Mom guilt and how to manage
Let’s be honest here… If you’re a mom there’s no doubt you’ve experienced guilt related to your role as a mother at some point. With the insurmountable expectations and demands put on mothers its almost inherent that we feel guilt for not being able to do it all. Perhaps it’s because you’ve done something “wrong” or committed a parenting blunder you aren’t proud of. And while guilt is a common feeling during motherhood, it can build up and lead to that “not good enough” feeling that we all so desperately want to avoid.

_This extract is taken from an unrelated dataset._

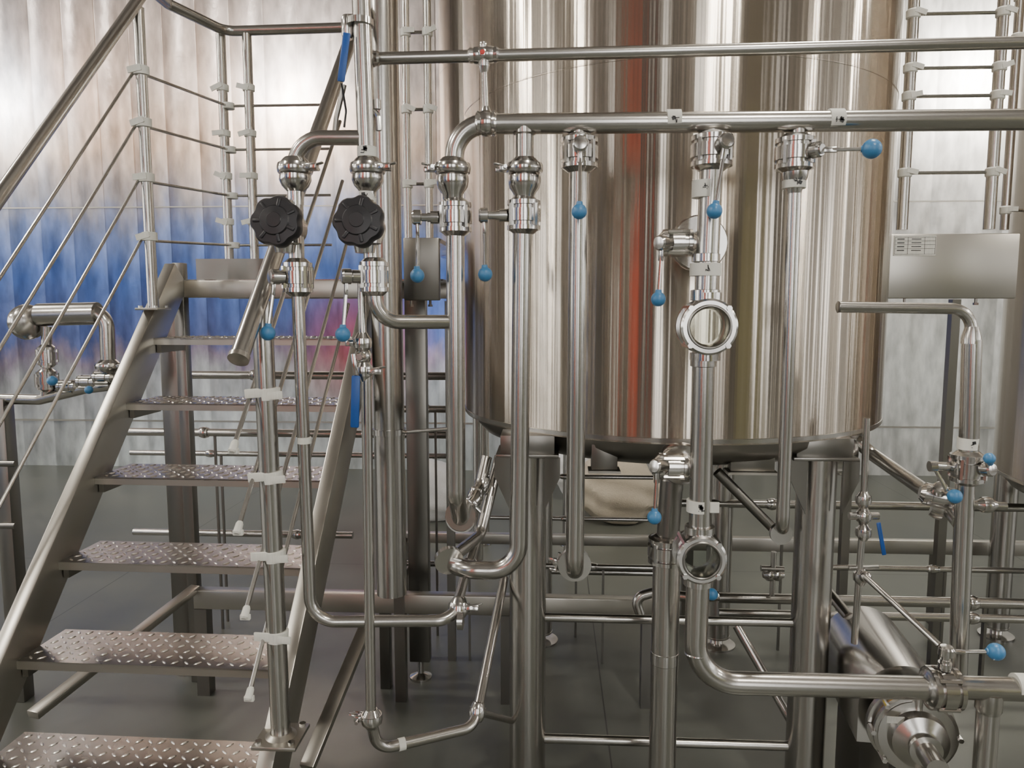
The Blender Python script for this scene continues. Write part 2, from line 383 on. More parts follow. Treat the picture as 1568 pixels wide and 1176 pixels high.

It's important to differentiate between shame and guilt. Guilt is often a feeling that comes up in response to doing something “wrong” while shame tends to be a more internalized feeling of being bad, wrong, worthless, a failure, etc. Guilt can often provide us with a useful learning experience when we ask ourselves if we are feeling guilty because we acted in a way that is misaligned with our values. Then we can consider what we might do to re-engage with that value. For example, …
Shame can cause us to spiral into a myriad of other painful emotions if we aren’t careful to notice it and address it. Here are a few tips to start dismantling some of the beliefs or feelings contributing to shame and guilt.
Identify the expectations you’ve set out for yourself and try to decipher how realistic these expectations are.
Write down or verbalize how you might respond to someone you care for who was struggling with all the expectations that she feels responsible for.
Try imparting some of these same words towards yourself and notice where you get stuck and perhaps why.
Return to your list of expectations and identify any in which additional support would help you. Also take inventory of how your expectations do (and don’t) align with your personal values.
Practice affirmations that reinforce that you are not alone with these struggles. And most importantly, you are enough.